=== Problem statement ===
Repeat every entry in the listing below, exactly.

=== Entries with scene source code ===
--- START ---

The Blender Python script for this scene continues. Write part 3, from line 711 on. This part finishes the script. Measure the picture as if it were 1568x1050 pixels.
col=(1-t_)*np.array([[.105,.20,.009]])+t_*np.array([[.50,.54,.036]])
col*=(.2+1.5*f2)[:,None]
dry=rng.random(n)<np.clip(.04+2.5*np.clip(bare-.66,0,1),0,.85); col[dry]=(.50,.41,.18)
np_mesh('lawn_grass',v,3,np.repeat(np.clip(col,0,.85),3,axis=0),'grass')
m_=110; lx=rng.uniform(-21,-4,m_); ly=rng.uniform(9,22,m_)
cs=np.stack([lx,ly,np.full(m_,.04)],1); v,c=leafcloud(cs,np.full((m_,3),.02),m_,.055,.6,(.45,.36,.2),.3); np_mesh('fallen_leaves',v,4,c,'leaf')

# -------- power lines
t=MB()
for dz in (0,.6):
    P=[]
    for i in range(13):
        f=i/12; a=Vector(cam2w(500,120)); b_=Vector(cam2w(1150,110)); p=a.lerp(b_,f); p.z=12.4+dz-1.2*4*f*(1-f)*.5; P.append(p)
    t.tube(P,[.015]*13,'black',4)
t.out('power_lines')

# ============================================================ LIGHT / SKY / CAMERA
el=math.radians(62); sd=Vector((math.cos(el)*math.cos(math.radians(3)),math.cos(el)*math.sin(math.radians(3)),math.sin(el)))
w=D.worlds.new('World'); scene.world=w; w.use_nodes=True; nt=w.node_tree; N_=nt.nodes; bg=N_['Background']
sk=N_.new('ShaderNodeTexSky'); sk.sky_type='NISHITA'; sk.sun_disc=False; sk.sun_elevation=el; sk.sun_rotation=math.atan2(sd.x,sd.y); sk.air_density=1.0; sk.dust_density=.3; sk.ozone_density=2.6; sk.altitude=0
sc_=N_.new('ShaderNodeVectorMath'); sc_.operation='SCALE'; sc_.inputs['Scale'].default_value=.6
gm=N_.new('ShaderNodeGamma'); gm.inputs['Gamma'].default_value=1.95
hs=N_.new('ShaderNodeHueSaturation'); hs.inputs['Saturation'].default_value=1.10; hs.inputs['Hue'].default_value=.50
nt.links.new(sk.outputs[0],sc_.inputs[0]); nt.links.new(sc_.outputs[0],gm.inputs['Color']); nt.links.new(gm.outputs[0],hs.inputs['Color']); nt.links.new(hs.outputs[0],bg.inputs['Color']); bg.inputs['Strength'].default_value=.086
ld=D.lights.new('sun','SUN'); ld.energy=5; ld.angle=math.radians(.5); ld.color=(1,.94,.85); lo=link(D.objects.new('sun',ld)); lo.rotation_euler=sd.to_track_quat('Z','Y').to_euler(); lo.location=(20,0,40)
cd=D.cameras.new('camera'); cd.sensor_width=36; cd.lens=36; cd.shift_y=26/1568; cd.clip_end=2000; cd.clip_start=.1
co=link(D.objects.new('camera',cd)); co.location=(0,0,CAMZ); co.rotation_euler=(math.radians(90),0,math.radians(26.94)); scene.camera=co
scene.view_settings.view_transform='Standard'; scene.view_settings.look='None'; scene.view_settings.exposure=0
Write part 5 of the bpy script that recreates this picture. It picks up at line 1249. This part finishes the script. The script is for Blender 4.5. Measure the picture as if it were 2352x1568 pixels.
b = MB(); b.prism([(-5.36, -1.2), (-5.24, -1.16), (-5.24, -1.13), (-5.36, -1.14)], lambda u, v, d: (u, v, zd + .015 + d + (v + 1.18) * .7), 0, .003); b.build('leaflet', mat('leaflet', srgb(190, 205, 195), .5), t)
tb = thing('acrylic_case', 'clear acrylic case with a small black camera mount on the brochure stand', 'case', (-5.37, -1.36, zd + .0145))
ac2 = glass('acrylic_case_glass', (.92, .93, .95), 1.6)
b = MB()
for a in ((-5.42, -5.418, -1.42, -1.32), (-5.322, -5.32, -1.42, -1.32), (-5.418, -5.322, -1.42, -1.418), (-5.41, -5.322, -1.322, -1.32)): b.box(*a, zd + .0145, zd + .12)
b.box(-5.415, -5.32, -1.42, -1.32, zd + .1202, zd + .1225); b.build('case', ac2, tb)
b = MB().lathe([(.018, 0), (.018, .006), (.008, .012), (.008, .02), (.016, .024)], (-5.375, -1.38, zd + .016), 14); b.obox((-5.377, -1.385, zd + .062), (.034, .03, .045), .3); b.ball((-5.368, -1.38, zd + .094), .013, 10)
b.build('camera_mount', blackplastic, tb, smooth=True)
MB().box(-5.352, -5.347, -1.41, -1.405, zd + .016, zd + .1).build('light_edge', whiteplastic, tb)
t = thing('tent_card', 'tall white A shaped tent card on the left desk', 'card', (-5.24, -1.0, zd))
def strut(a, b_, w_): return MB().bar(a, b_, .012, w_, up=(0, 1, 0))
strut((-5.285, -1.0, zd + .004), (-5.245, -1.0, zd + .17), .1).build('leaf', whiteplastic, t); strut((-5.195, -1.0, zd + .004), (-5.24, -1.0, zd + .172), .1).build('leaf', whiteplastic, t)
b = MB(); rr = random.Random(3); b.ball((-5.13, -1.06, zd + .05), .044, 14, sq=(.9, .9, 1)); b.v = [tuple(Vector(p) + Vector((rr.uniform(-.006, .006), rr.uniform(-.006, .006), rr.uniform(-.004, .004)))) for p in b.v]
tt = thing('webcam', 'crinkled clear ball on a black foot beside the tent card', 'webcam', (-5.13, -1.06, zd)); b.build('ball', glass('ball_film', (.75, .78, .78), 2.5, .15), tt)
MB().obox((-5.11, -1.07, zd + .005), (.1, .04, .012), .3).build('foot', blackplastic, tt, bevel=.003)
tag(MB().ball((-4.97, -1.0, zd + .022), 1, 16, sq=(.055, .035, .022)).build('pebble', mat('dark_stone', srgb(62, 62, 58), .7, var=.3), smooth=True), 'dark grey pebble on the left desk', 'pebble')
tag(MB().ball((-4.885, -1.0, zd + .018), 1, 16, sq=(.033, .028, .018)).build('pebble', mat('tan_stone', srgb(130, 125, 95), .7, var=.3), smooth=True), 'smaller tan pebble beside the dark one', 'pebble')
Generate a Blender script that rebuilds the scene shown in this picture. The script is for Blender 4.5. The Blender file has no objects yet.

--- END ---

=== Final answer ===
The Blender Python script for this scene continues. Write part 3, from line 711 on. This part finishes the script. Measure the picture as if it were 1568x1050 pixels.
col=(1-t_)*np.array([[.105,.20,.009]])+t_*np.array([[.50,.54,.036]])
col*=(.2+1.5*f2)[:,None]
dry=rng.random(n)<np.clip(.04+2.5*np.clip(bare-.66,0,1),0,.85); col[dry]=(.50,.41,.18)
np_mesh('lawn_grass',v,3,np.repeat(np.clip(col,0,.85),3,axis=0),'grass')
m_=110; lx=rng.uniform(-21,-4,m_); ly=rng.uniform(9,22,m_)
cs=np.stack([lx,ly,np.full(m_,.04)],1); v,c=leafcloud(cs,np.full((m_,3),.02),m_,.055,.6,(.45,.36,.2),.3); np_mesh('fallen_leaves',v,4,c,'leaf')

# -------- power lines
t=MB()
for dz in (0,.6):
    P=[]
    for i in range(13):
        f=i/12; a=Vector(cam2w(500,120)); b_=Vector(cam2w(1150,110)); p=a.lerp(b_,f); p.z=12.4+dz-1.2*4*f*(1-f)*.5; P.append(p)
    t.tube(P,[.015]*13,'black',4)
t.out('power_lines')

# ============================================================ LIGHT / SKY / CAMERA
el=math.radians(62); sd=Vector((math.cos(el)*math.cos(math.radians(3)),math.cos(el)*math.sin(math.radians(3)),math.sin(el)))
w=D.worlds.new('World'); scene.world=w; w.use_nodes=True; nt=w.node_tree; N_=nt.nodes; bg=N_['Background']
sk=N_.new('ShaderNodeTexSky'); sk.sky_type='NISHITA'; sk.sun_disc=False; sk.sun_elevation=el; sk.sun_rotation=math.atan2(sd.x,sd.y); sk.air_density=1.0; sk.dust_density=.3; sk.ozone_density=2.6; sk.altitude=0
sc_=N_.new('ShaderNodeVectorMath'); sc_.operation='SCALE'; sc_.inputs['Scale'].default_value=.6
gm=N_.new('ShaderNodeGamma'); gm.inputs['Gamma'].default_value=1.95
hs=N_.new('ShaderNodeHueSaturation'); hs.inputs['Saturation'].default_value=1.10; hs.inputs['Hue'].default_value=.50
nt.links.new(sk.outputs[0],sc_.inputs[0]); nt.links.new(sc_.outputs[0],gm.inputs['Color']); nt.links.new(gm.outputs[0],hs.inputs['Color']); nt.links.new(hs.outputs[0],bg.inputs['Color']); bg.inputs['Strength'].default_value=.086
ld=D.lights.new('sun','SUN'); ld.energy=5; ld.angle=math.radians(.5); ld.color=(1,.94,.85); lo=link(D.objects.new('sun',ld)); lo.rotation_euler=sd.to_track_quat('Z','Y').to_euler(); lo.location=(20,0,40)
cd=D.cameras.new('camera'); cd.sensor_width=36; cd.lens=36; cd.shift_y=26/1568; cd.clip_end=2000; cd.clip_start=.1
co=link(D.objects.new('camera',cd)); co.location=(0,0,CAMZ); co.rotation_euler=(math.radians(90),0,math.radians(26.94)); scene.camera=co
scene.view_settings.view_transform='Standard'; scene.view_settings.look='None'; scene.view_settings.exposure=0
Write part 5 of the bpy script that recreates this picture. It picks up at line 1249. This part finishes the script. The script is for Blender 4.5. Measure the picture as if it were 2352x1568 pixels.
b = MB(); b.prism([(-5.36, -1.2), (-5.24, -1.16), (-5.24, -1.13), (-5.36, -1.14)], lambda u, v, d: (u, v, zd + .015 + d + (v + 1.18) * .7), 0, .003); b.build('leaflet', mat('leaflet', srgb(190, 205, 195), .5), t)
tb = thing('acrylic_case', 'clear acrylic case with a small black camera mount on the brochure stand', 'case', (-5.37, -1.36, zd + .0145))
ac2 = glass('acrylic_case_glass', (.92, .93, .95), 1.6)
b = MB()
for a in ((-5.42, -5.418, -1.42, -1.32), (-5.322, -5.32, -1.42, -1.32), (-5.418, -5.322, -1.42, -1.418), (-5.41, -5.322, -1.322, -1.32)): b.box(*a, zd + .0145, zd + .12)
b.box(-5.415, -5.32, -1.42, -1.32, zd + .1202, zd + .1225); b.build('case', ac2, tb)
b = MB().lathe([(.018, 0), (.018, .006), (.008, .012), (.008, .02), (.016, .024)], (-5.375, -1.38, zd + .016), 14); b.obox((-5.377, -1.385, zd + .062), (.034, .03, .045), .3); b.ball((-5.368, -1.38, zd + .094), .013, 10)
b.build('camera_mount', blackplastic, tb, smooth=True)
MB().box(-5.352, -5.347, -1.41, -1.405, zd + .016, zd + .1).build('light_edge', whiteplastic, tb)
t = thing('tent_card', 'tall white A shaped tent card on the left desk', 'card', (-5.24, -1.0, zd))
def strut(a, b_, w_): return MB().bar(a, b_, .012, w_, up=(0, 1, 0))
strut((-5.285, -1.0, zd + .004), (-5.245, -1.0, zd + .17), .1).build('leaf', whiteplastic, t); strut((-5.195, -1.0, zd + .004), (-5.24, -1.0, zd + .172), .1).build('leaf', whiteplastic, t)
b = MB(); rr = random.Random(3); b.ball((-5.13, -1.06, zd + .05), .044, 14, sq=(.9, .9, 1)); b.v = [tuple(Vector(p) + Vector((rr.uniform(-.006, .006), rr.uniform(-.006, .006), rr.uniform(-.004, .004)))) for p in b.v]
tt = thing('webcam', 'crinkled clear ball on a black foot beside the tent card', 'webcam', (-5.13, -1.06, zd)); b.build('ball', glass('ball_film', (.75, .78, .78), 2.5, .15), tt)
MB().obox((-5.11, -1.07, zd + .005), (.1, .04, .012), .3).build('foot', blackplastic, tt, bevel=.003)
tag(MB().ball((-4.97, -1.0, zd + .022), 1, 16, sq=(.055, .035, .022)).build('pebble', mat('dark_stone', srgb(62, 62, 58), .7, var=.3), smooth=True), 'dark grey pebble on the left desk', 'pebble')
tag(MB().ball((-4.885, -1.0, zd + .018), 1, 16, sq=(.033, .028, .018)).build('pebble', mat('tan_stone', srgb(130, 125, 95), .7, var=.3), smooth=True), 'smaller tan pebble beside the dark one', 'pebble')
Generate a Blender script that rebuilds the scene shown in this picture. The script is for Blender 4.5. The Blender file has no objects yet.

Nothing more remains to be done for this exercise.